Aus der Karte wähle ich das Menü in sieben Gängen (€ 128), das für jeden Gang zwei Optionen bietet. Bezüglich der Weinauswahl zögere ich noch, entscheide mich aber dann zugunsten der Weinbegleitung.
Das erste Amuse-Bouche ist ein „Gemüsegarten“. Gurke, Sellerie, Paprika, Radieschen – mariniert, gefüllt, gerollt und anderweitig präpariert – präsentieren sich farbenfroh in Form kleiner Fingersnacks. Manches davon wirkt alltäglich, und manches ist recht gut und knackig frisch.
Vulcanoschinken mit luftgetrockneter Wassermelone – originell serviert auf einer Art Miniaturwäscheleine – ist ein kleines Vergnügen. Das süße Aroma der Wassermelone verbindet sich köstlich mit dem Fett des im Mund schmelzenden Schinkens. So macht Wäscheabhängen Spaß!
Das Steirereck war, nach meinem Wissen, Vorreiter bei der Idee, zu jedem Gang ein kleines Tischkärtchen aufzustellen, auf dem sämtliche Zutaten und Zubereitungsarten erläutert sind – ein Eldorado für wissbegierige Esser. Fast identisch, sogar in Layout und Präsentation, ist diese Idee auch im Hamburger Haerlin zu finden.
Das erste Kärtchen trägt nun den Titel „Steinpilze mit gelbem Paprika und Butterhäuptl-Salat“. Die Steinpilze sind in drei Zubereitungsarten zu finden: roh und hauchdünn aufgeschnitten; in Nussbutter angebraten; sowie mariniert mit Basilikum, Zitrone und Petersilie. Das feine Säurespiel und die erdigen Aromen gefallen mir gut. Auch die Texturen sind sehr abwechslungsreich, nur der erneute Einsatz von Staudensellerie, wie im „Gemüsegarten“, wirkt unnötig repetitiv.
Hoffnungsvoll – ein klares Zeichen von unerfüllten Erwartungen – sehe ich dem folgenden Gang entgegen, Gold- und Chioggia-Rüben mit Schwarznessel, Haselnüssen und Würztapenade. Das Tischkärtchen führt, sage und schreibe, weitere sechzehn Zutaten auf: Steinsalz, Tamarinde, Zwiebel, Kapern, Powidl (Zwetschgenmus), Knoblauch, Malz, Melasse, Ingwer, Zitronengras, Honig, Chili, Blätterteig, Saft von fermentierten roten Rüben (rote Bete), Leindotter-Öl und Schildampfer. Doch fast nichts davon ist auszumachen.

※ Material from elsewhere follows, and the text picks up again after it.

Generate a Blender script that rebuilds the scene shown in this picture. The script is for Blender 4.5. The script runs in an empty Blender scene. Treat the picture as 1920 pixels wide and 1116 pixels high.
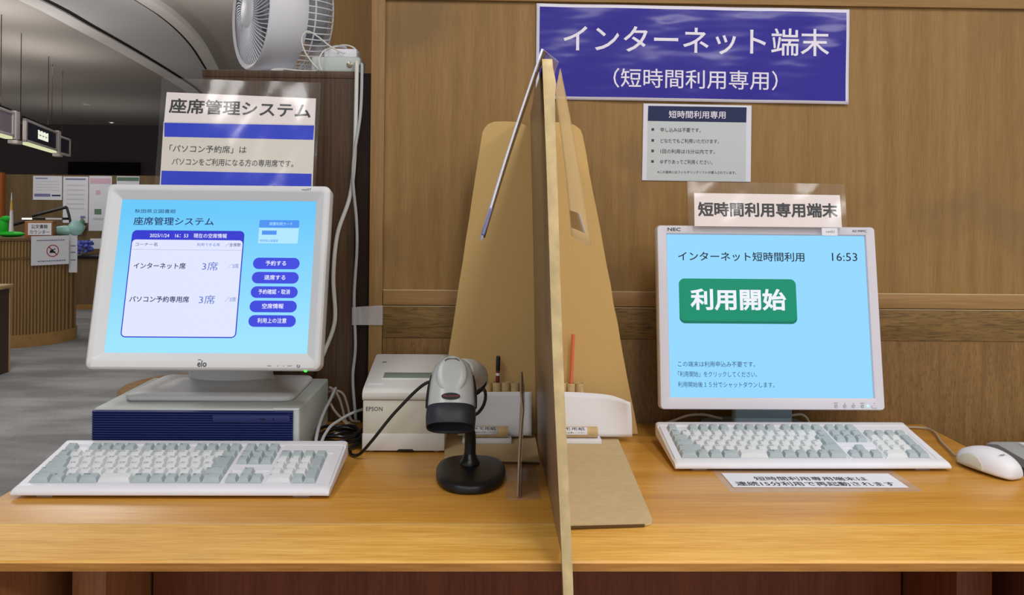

Sämtliche Zutaten werden von dem alles dominierenden Rote-Bete-Sud erschlagen und auf diese Weise zu reiner Trägermasse degradiert. Das ist ungefähr so, als würde ein Künstler sein fertiges Werk komplett mit schwarzer Farbe übermalen (wobei der Künstlervergleich hier ohnehin weit hergeholt ist).
Auch die Weinbegleitung hinkt. Sie ist ungefähr so mittelmäßig wie das Essen und so leidenschaftslos wie der Service. Ich ziehe also die Reißleine und wähle, mit ergänzendem Ratschlag des Sommeliers, nun selbst aus der Weinkarte. Ein 2009 Chambolle-Musigny 1er Cru von Jean-Jacques Confuron (€ 180) soll als Stütze für den Abend dienen.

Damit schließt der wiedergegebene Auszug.